I’m assuming you’re using a stationary directional light with cascades?
When you’re close to stuff the system shows you dynamic shadows, when you reach the cascade distance set in the directional light details, it switches to the static shadow.
Two ways to make it look better:
Increase the cascade distance in the directional light
Increase the lightmap resolution on the mesh you’re showing here.
I notice this too in a basic scene I have, though it’s the shadow of a small rectangular room. Setting the CSM distance to 50,000, with 4 cascades, 20% (0.2) transition region, and a moderate fadeout fraction results in shadows that are there for about half of a cascade. So I start close to the room, back off with the camera, and the shadows fade and dissolve as I get further. Then the next cascade pops in, and fades / dissolves as I get further…until at 50,000 the shadows disappear more abruptly. But at the point before they disappear abruptly, the shape of the shadows look choppy / odd-shaped just before being gone. It happens with CSM distributed closer to the camera and further from camera (exponent). What are the proper settings of CSM for this to not occur?

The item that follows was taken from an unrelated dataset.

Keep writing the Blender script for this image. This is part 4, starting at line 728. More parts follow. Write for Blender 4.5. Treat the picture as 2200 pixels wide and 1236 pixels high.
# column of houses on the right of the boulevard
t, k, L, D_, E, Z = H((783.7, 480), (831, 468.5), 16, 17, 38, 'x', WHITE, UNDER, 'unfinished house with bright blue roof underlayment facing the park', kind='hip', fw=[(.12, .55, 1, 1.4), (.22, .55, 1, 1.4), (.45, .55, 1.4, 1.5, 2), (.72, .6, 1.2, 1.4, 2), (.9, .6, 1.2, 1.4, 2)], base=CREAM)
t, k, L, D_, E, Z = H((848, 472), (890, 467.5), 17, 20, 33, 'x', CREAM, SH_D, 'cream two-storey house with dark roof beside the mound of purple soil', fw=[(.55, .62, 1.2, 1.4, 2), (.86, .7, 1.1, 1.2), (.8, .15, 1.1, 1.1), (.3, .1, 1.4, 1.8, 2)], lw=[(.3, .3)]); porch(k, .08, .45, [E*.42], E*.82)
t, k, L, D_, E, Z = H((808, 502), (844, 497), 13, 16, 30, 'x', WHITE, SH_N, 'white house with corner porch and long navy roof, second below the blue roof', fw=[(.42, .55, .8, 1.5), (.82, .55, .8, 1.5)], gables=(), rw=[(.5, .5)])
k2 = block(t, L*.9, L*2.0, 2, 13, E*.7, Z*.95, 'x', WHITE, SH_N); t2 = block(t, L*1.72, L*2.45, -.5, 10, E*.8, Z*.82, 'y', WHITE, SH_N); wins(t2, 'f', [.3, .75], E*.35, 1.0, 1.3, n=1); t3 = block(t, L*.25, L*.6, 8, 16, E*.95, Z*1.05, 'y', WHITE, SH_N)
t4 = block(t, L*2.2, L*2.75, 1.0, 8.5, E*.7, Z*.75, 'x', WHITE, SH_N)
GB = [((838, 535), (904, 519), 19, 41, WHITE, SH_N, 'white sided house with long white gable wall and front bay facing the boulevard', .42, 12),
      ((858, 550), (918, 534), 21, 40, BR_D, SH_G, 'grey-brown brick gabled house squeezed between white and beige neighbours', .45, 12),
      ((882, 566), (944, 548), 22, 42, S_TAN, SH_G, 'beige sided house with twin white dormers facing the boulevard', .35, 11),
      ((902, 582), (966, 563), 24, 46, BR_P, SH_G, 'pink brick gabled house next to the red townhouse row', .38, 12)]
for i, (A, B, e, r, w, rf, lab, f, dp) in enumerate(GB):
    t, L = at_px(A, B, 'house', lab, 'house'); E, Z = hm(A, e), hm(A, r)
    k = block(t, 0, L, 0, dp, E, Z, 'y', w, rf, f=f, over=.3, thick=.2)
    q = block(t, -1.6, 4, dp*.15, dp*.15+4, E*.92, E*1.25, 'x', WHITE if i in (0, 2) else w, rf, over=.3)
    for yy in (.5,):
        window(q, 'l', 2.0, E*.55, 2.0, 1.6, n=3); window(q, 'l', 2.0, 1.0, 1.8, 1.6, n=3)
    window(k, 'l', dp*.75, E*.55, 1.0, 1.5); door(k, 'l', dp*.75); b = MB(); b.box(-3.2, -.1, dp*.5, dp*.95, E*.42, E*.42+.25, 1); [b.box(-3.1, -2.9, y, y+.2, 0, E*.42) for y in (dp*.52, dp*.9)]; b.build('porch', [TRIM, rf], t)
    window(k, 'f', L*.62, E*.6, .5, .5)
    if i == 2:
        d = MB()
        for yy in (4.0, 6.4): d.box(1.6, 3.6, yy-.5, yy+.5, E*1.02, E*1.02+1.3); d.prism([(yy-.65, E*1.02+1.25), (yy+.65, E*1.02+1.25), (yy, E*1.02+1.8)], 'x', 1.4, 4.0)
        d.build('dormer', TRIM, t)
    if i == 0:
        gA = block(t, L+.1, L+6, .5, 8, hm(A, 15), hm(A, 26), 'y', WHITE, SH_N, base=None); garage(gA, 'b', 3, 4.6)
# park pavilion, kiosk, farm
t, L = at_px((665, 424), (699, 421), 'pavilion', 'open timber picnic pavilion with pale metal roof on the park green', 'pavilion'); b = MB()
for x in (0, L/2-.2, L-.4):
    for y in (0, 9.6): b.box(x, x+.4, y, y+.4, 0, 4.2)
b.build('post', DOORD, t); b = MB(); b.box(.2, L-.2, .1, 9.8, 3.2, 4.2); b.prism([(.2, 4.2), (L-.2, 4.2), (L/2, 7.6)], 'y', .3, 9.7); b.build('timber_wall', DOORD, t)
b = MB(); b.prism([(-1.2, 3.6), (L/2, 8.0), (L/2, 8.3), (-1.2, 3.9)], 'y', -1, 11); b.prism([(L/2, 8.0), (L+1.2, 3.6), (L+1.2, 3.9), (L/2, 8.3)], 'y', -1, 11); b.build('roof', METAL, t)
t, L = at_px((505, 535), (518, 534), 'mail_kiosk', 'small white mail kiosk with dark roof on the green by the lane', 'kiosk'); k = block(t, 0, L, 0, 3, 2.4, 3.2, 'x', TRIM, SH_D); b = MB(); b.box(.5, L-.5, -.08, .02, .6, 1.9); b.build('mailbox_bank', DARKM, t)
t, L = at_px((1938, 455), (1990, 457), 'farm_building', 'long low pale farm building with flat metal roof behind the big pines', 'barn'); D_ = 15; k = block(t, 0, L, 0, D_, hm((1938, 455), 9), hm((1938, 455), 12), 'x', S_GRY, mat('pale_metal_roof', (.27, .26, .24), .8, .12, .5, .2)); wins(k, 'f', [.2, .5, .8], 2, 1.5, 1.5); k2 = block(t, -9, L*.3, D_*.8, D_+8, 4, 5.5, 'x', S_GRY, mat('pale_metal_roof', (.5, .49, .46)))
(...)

I know one other option is mesh distance fields combined with the global distance field. Do those result in whole shadows, even at farther distances?
I disabled static lighting and it allowed me to push the CSM distance a bit further but the shadow fading is still there but less apparent, the light is in a bp I use for a day/night cycle so building the lighting wouldn’t be ideal since the shadows are constantly moving.
I’ll mark this as answered since I got it to a point where it’s not too noticeable thanks!